A diretora da ABC Marcia Barbosa, professora titular da UFRGS, publicou o seguinte texto no blog Ciência e Matemática do jornal O Globo, em 23/7:
Hipátia estava preocupada. Apesar de ser uma cientista reconhecida pela sociedade de Alexandria do século V, ela precisava tomar a decisão mais difícil de sua vida: obedecer à autoridade política ou à autoridade do conhecimento. Durante o governo de Oreste, um cristão tolerante com outros grupos religiosos e com as ideias científicas, ela conseguira fazer o seu trabalho de pesquisa sem maiores transtornos. Desenvolveu novos métodos matemáticos para realizar divisões com números enormes, construiu seus próprios instrumentos para observar o céu, como o hidrômetro e o astrolábio e editou um dos livros de Ptolomeu.
No entanto, o crescimento do poder político do cristianismo dentro do Império Romano era uma ameaça à liberdade de Hipátia. Em Alexandria, esta ameaça se personificava no bispo Cirilo, um homem que acreditava que sua palavra era não somente a autoridade política mas a verdade, independente das evidências dizerem o contrário. O rancor que Cirilo tinha por Hipátia era um mistura de machismo por ela ser uma mulher articulada e de trânsito político, de temor por sua independência religiosa e de inveja por ela navegar com tanta habilidade na complexidade do conhecimento científico.
Contam alguns historiadores que uma das descobertas de Hipátia foi particularmente provocadora. Ela corrigiu, usando dados de astronomia, a data da Semana Santa estabelecida por Cirilo. Cirilo iniciou então uma campanha para desmoralizar Hipátia, propagando entre a população cristã a mentira de que ela era uma pagã demoníaca. Um dia, retornando de uma de suas observações do céu, Hipátia é arrancada de sua carruagem e é levada por uma milícia religiosa irada para dentro de uma igreja cristã onde é assassinada com requintes de crueldade.
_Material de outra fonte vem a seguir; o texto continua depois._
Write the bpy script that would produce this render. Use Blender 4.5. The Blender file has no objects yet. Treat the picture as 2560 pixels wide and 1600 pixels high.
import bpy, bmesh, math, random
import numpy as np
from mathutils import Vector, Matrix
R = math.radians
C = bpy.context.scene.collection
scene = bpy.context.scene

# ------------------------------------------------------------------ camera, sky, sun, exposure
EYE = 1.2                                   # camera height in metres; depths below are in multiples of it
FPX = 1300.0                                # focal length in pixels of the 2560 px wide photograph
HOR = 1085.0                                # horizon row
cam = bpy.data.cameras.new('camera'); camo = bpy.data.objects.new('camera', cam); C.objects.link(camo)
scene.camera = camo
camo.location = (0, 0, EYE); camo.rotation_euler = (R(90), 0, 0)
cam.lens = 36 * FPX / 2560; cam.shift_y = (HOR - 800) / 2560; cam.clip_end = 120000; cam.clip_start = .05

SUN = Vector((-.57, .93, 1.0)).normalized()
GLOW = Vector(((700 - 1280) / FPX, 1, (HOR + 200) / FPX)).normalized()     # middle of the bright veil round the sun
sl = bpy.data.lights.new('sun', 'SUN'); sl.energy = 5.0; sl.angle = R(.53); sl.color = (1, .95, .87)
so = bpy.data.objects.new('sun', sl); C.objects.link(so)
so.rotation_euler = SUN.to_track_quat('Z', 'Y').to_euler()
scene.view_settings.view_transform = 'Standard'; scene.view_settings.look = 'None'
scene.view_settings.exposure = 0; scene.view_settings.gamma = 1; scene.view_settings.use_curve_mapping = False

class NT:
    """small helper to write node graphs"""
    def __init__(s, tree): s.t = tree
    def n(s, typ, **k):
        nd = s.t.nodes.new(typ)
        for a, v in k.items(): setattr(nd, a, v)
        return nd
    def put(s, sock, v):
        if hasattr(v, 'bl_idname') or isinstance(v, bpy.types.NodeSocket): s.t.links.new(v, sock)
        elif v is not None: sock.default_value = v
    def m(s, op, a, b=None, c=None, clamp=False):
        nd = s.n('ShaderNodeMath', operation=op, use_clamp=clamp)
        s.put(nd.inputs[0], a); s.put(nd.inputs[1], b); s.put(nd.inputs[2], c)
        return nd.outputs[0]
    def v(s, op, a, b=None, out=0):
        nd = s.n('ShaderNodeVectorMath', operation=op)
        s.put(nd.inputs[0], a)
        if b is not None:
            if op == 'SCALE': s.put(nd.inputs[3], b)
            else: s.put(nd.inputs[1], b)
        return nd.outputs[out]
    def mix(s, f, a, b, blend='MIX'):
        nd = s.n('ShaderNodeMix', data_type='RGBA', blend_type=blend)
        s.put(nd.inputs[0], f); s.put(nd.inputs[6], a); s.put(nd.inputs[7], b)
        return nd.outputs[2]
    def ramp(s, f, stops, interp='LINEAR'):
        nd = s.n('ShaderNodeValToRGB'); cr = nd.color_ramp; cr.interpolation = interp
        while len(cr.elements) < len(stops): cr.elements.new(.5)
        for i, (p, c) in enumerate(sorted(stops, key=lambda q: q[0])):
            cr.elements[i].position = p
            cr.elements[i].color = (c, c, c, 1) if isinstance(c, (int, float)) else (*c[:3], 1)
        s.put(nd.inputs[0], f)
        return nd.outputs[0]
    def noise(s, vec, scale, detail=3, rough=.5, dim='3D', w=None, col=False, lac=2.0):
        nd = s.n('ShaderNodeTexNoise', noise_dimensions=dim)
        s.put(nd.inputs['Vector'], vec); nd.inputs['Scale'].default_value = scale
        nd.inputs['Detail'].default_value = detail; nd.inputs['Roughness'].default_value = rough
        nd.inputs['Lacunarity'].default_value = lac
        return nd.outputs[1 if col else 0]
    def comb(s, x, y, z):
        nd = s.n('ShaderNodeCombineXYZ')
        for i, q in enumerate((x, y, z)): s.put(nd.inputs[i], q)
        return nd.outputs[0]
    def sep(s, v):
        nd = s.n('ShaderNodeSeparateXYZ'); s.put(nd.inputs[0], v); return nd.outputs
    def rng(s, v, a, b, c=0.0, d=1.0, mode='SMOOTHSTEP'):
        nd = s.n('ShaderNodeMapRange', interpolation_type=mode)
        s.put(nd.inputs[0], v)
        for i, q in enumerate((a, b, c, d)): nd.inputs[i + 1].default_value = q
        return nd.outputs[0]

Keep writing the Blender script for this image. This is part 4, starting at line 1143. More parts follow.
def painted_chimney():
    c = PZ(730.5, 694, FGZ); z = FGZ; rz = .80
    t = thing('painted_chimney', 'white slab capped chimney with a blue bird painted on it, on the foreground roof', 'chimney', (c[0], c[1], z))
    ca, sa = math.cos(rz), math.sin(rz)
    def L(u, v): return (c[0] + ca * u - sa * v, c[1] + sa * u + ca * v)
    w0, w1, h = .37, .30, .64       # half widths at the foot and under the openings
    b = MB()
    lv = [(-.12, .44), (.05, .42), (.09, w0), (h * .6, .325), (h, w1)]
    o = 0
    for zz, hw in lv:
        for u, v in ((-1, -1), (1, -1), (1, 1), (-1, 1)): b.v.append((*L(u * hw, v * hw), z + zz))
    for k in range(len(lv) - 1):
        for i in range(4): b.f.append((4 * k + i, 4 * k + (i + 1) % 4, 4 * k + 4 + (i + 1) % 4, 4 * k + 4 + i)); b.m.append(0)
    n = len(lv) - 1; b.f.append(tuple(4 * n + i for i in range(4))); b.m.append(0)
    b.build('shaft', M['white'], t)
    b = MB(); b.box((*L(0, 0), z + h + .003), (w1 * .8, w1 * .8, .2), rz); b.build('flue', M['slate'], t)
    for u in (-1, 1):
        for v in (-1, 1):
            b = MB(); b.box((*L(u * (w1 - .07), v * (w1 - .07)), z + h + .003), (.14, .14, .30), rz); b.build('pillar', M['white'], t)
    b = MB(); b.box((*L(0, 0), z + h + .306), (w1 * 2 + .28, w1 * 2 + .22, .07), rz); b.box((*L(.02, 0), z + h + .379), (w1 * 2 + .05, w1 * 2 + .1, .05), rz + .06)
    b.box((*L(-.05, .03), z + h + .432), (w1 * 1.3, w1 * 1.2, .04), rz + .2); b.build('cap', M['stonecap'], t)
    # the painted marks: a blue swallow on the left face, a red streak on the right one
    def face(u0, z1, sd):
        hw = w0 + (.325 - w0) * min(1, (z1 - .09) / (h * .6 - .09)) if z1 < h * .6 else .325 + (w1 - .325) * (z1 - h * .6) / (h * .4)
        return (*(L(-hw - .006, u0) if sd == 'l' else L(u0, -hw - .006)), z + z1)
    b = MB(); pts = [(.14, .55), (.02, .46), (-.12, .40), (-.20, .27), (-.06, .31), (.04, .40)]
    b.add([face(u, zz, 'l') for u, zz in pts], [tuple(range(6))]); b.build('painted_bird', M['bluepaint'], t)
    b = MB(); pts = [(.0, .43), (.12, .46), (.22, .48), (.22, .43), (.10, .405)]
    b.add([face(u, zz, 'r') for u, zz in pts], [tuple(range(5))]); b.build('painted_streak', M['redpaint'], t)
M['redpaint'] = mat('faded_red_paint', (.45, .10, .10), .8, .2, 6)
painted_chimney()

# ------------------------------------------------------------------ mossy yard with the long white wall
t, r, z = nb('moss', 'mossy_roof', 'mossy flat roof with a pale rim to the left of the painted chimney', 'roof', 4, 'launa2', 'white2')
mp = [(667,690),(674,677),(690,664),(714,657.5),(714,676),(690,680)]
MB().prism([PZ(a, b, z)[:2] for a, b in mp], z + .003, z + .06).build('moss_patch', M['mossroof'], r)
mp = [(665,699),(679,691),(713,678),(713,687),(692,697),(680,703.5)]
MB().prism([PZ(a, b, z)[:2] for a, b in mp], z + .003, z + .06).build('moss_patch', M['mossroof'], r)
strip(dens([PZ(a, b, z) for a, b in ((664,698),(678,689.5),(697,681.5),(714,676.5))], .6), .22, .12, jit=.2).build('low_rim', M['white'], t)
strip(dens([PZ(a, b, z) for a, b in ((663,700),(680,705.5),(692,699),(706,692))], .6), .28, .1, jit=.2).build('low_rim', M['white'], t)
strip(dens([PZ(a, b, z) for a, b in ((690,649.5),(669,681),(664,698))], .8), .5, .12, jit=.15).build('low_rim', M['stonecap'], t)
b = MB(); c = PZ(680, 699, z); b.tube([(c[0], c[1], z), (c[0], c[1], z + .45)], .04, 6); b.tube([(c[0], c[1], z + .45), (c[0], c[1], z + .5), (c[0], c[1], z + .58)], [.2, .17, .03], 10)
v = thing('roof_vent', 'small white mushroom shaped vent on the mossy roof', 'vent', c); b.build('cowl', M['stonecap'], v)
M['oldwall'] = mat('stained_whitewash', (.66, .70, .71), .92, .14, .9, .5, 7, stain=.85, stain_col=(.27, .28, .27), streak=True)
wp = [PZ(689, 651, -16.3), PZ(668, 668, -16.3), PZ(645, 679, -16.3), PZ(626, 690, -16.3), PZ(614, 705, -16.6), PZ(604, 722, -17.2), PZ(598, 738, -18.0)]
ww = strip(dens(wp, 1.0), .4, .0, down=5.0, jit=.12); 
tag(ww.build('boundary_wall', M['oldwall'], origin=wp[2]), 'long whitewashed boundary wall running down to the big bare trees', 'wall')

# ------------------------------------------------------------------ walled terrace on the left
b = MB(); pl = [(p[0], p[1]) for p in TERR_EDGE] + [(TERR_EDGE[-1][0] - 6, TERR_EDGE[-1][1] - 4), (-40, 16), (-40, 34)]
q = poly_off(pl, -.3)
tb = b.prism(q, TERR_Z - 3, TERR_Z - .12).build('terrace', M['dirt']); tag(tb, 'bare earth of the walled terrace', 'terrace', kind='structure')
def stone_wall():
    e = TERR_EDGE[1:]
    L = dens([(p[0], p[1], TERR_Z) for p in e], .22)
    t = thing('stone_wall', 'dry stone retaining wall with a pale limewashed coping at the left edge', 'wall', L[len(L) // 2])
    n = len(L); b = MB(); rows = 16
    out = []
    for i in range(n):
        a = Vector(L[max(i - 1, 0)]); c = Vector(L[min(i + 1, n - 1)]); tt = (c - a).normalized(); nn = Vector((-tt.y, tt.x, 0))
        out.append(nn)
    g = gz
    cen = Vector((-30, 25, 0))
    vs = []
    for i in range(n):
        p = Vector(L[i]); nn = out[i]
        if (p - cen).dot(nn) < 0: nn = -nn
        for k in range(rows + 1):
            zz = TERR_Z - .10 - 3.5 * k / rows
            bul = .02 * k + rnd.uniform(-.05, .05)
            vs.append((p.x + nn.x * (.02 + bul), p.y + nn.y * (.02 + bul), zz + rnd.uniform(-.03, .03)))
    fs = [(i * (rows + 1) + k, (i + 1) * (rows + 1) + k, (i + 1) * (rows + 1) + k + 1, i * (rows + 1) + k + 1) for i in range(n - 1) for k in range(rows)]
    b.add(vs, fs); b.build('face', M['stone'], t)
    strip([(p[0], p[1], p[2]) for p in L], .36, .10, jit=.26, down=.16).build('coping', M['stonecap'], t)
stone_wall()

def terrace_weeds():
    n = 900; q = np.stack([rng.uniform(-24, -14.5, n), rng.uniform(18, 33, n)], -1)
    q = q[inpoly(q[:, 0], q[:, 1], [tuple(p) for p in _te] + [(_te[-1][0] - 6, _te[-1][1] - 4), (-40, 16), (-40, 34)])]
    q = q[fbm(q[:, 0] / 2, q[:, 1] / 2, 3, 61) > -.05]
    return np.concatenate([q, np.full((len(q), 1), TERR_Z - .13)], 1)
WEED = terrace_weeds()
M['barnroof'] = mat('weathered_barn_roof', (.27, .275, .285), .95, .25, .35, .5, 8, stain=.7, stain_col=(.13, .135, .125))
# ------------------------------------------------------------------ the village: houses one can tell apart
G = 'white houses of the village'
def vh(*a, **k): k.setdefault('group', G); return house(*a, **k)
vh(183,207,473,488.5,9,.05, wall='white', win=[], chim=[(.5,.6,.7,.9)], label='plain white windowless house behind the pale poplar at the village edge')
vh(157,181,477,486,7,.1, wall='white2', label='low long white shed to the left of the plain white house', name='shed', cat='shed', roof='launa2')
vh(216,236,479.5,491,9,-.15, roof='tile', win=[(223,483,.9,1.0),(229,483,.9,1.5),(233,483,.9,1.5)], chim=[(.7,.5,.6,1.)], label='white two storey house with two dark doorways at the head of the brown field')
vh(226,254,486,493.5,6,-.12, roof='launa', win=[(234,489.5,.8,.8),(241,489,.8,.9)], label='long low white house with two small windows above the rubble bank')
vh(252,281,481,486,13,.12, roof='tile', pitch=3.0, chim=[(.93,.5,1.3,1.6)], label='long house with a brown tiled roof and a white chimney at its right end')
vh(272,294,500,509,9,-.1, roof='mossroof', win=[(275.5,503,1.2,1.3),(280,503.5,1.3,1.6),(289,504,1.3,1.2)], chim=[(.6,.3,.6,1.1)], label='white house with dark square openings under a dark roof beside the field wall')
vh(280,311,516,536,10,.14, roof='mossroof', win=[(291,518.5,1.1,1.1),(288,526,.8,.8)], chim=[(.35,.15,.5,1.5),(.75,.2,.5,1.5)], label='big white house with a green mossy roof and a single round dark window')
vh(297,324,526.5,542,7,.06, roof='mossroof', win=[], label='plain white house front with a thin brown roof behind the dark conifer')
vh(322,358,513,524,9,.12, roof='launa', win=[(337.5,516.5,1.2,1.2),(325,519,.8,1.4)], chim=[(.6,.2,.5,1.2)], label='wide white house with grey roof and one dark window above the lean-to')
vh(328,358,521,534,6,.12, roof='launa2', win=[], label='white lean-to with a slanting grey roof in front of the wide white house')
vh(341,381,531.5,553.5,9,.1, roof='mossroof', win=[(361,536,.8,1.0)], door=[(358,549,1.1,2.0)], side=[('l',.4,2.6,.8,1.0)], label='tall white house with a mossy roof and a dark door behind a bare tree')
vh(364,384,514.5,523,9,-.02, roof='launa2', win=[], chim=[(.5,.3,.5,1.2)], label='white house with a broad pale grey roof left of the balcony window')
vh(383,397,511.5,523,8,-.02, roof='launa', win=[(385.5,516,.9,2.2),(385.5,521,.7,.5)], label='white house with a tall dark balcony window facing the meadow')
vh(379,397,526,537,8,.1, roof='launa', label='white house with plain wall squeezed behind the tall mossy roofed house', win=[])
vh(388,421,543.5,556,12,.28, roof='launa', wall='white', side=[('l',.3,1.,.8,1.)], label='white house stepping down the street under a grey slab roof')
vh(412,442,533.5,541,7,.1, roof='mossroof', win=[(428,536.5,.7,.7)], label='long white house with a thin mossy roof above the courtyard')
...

Hoje vivemos novamente um momento em que as verdades inconvenientes trazidas pela ciência são desafiadas pelo poder político. Cientistas em todo o mundo reafirmam com evidências a validade das vacinas, a redondeza da terra e que as mudanças climáticas são uma realidade com consequências para toda a humanidade. No Brasil, o prof. Ricardo Galvão, diretor do Instituto Nacional de Pesquisas Espaciais (INPE), é uma destas vozes. Ele afirma com dados levantados pelo INPE que o desmatamento tem crescido no Brasil. O pesquisador por professar esta verdade inconveniente é acusado de mentiroso por um político sem formação científica. O governante acredita que sua palavra é não somente a autoridade política como a verdade, independente das evidências dizerem o contrário.
Ricardo, diferentemente de Hipátia, não está enfrentando a turba de difamadores sozinho. Somos muitos pesquisadores em todo o país e estaremos firmes ao lado dele apoiados pela autoridade do conhecimento e pela democracia. A primeira estabelece que o conhecimento se alicerça em evidências e a segunda limita o poder dos autoritários. Juntos e juntas podemos.